People use each other to their own ends. We might contribute our time to help our friends, and they to help us, or we might use and abuse. It all depends if your nice person or not. But you’ll never see anybody who just helps to help. Even if it seems they are, somehow they are getting something out of it, even if it’s a good feeling they like.

If you were to help somebody on the side of the road, maybe give them a ride into town, and they offer to pay you. You might say “No, don’t worry about it.” You drop them off and drive away. You’ll feel good afterward. This will contribute to you. Maybe your religious and think it’ll help you get back to God.

Whatever the reason is, if you didn’t think it would help you out at all, you wouldn’t help that person. If you stopped to help and you knew you would feel like shit afterward, and you wouldn’t feel at all good, or that you should do this good deed. I know people wouldn’t help out.

That is a shallow concept about people, all our actions lead to our own success. Now don’t think I’m being a hater of the human race. All I am trying to explain is that the human race isn’t this Godly race.
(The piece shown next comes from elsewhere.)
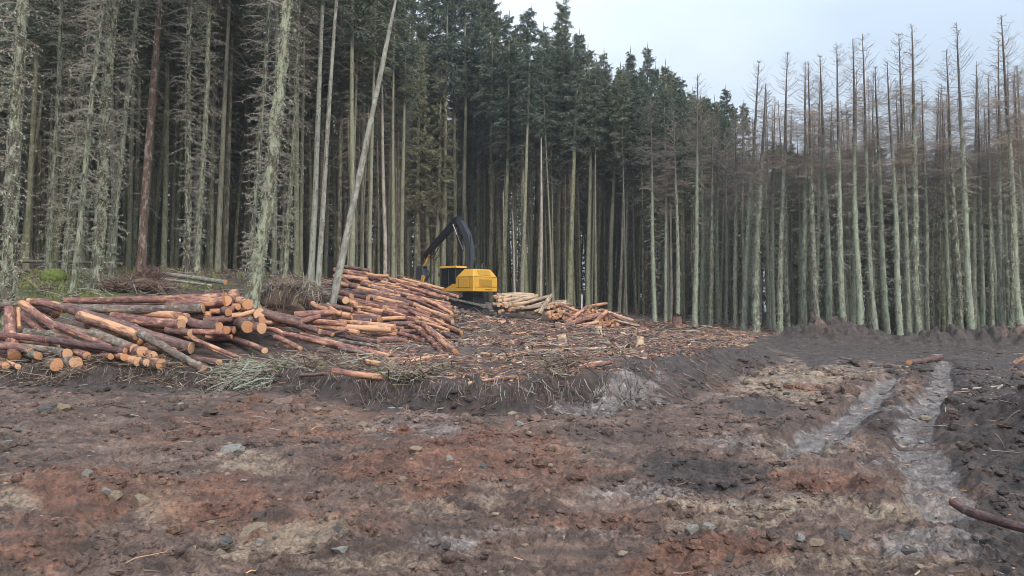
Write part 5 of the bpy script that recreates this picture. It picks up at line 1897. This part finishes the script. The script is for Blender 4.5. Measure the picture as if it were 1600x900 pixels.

We are mammals with instincts we follow.

Look at any interaction of a person, and sure they solve all interactions with their own unique ways, but the goals are always the same, always for the same reasons. The human race isn’t so unique from the other species. In fact watching the human race interact and do its thing can sometimes be boring.

Go to a mall and watch people walk around the mall. I can classify people into their groups. There are you pre-teen mall rats. They hang out at the mall because they hate their parents and think their life is ruined. You can tell the rich people, the poor people, the tech junkies, the nerds, the cool kids, the mothers, the divorced singles, the lesbians, the gays, the mid life crisis people, the dads, the office workers,etc. It’s not that I sit there and just start naming stuff off, I just look at people and my mind automatically labels people.

People look at me and probably label me. We all label each other, it is just an instinct. We can use this ability to find people that will help us with our needs and goals.

Sometimes it’s nicer to watch the nature. Animals are indeed more simple then humans. They are not as unique in thought as humans are. They do have their own unique attitudes. I know this because I used to work on a diary farm and I could classify the cows into their own little groups based on attitude. But they aren’t that different from each other. Not as much as people.

Yes people are unique in thoughts, unique in how we go about reaching our goals. But our goals, even though different from each other, they still are just tools to the bigger, simpler, goal of success which is part of every animal out there. Even if the idea of success is to be the leader of a country, a rich millionaire, a movie star, or just having a simple family with the comfortable things.

The lion wants success, the cow wants success, and ant wants success. We all go about it differently, but all our actions are to lead us to success. That is what I mean by a shallow world. It is easy to read, easy to categorize. People don’t really seem so special as I was raised to believe they are.

I think I’m special, I think my friends are special, I think my family is special. But that is an instinct once again. And it won’t change. I can’t change it, it’s just how I think. Every person out there thinks there are special people with special abilities, talents, and ways of going about life. Really they are doing the same thing as you, trying to reach success. Success which from the beginning of our race has been the motivation of everything we do from finding a food source and a mate to starting wars. It’s just our animal instinct.

No matter what state the world is in, our instinct to succeed will change it and make it evolve into something else. The world is special in the fact it holds life and holds our species which is the dominant species on earth. From the beginning when our race evolved our race succeeded above the others to be dominant. We were the smartest.

But we are still just that, a species. We can be categorized, even by our own kind which leads to the question:

If we can be categorized and sub categorized, how special are we really?